Panic on huge CVE JSON feed
franchb opened this issue · comments
Eliah Rusin commented
Hi!
Thank you for this interesting tool. I experiment with jaq
occasionally. Today I caught a panic on some huge JSON feed.
Steps for reproduce:
- Download sample huge JSON file of CVE:
curl https://kazepublic.blob.core.windows.net/cvefree/data.json --output data.json
- Pipe this file to
jaq
:
cat data.json | jaq
cat data.json | jaq
thread 'main' panicked at /home/iru/.cargo/registry/src/index.crates.io-6f17d22bba15001f/jaq-interpret-1.2.0/src/filter.rs:227:16:
index out of bounds: the len is 0 but the index is 0
note: run with `RUST_BACKTRACE=1` environment variable to display a backtrace
If I pipe the same file in jq
:
cat data.json | jaq
jq parses this JSON feed and prints the output:
{
"cve": "CVE-2003-0002",
"last_modified_datetime": "2018-10-12T21:32:00.000Z",
"published_datetime": "2003-02-07T05:00:00.000Z",
"cvssv2": 6.8,
"cvssv3": null,
"epss": "0.140860000",
"cti_count": null,
"social_media_audience": null,
"vendors": [
"microsoft"
],
"software_cpes": [
"cpe:2.3:a:microsoft:content_management_server:2001:*:*:*:*:*:*:*",
"cpe:2.3:a:microsoft:content_management_server:2001:sp1:*:*:*:*:*:*"
],
"v_score": 0.39455917,
...
Michael Färber commented
Hi @franchb, thanks for this bug report!
This seems to be another bug related to using jaq without input filter.

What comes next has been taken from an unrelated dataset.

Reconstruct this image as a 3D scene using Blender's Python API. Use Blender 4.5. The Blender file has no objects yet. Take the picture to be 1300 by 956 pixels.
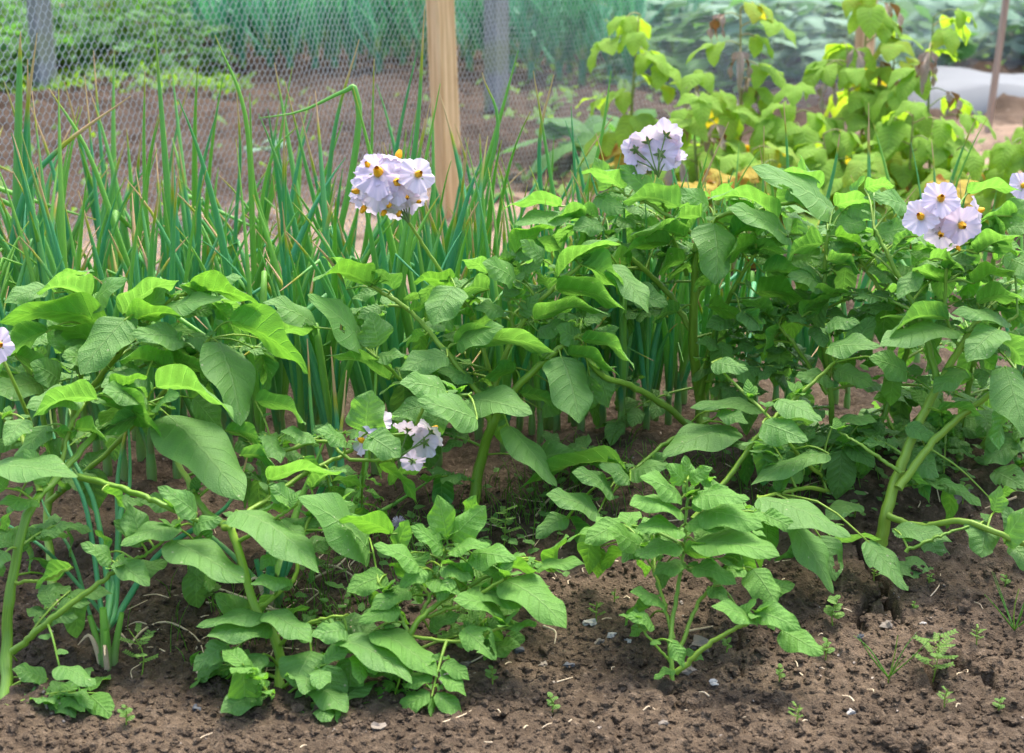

For now, you can just use jaq '.'
instead of jaq
to make your use case work.
Oh, and if you want better file loading performance, use jaq '.' data.json
. That way, your file gets loaded via memory mapping, which is faster than reading from a pipe.
Michael Färber commented
This is corrected now. Thanks again!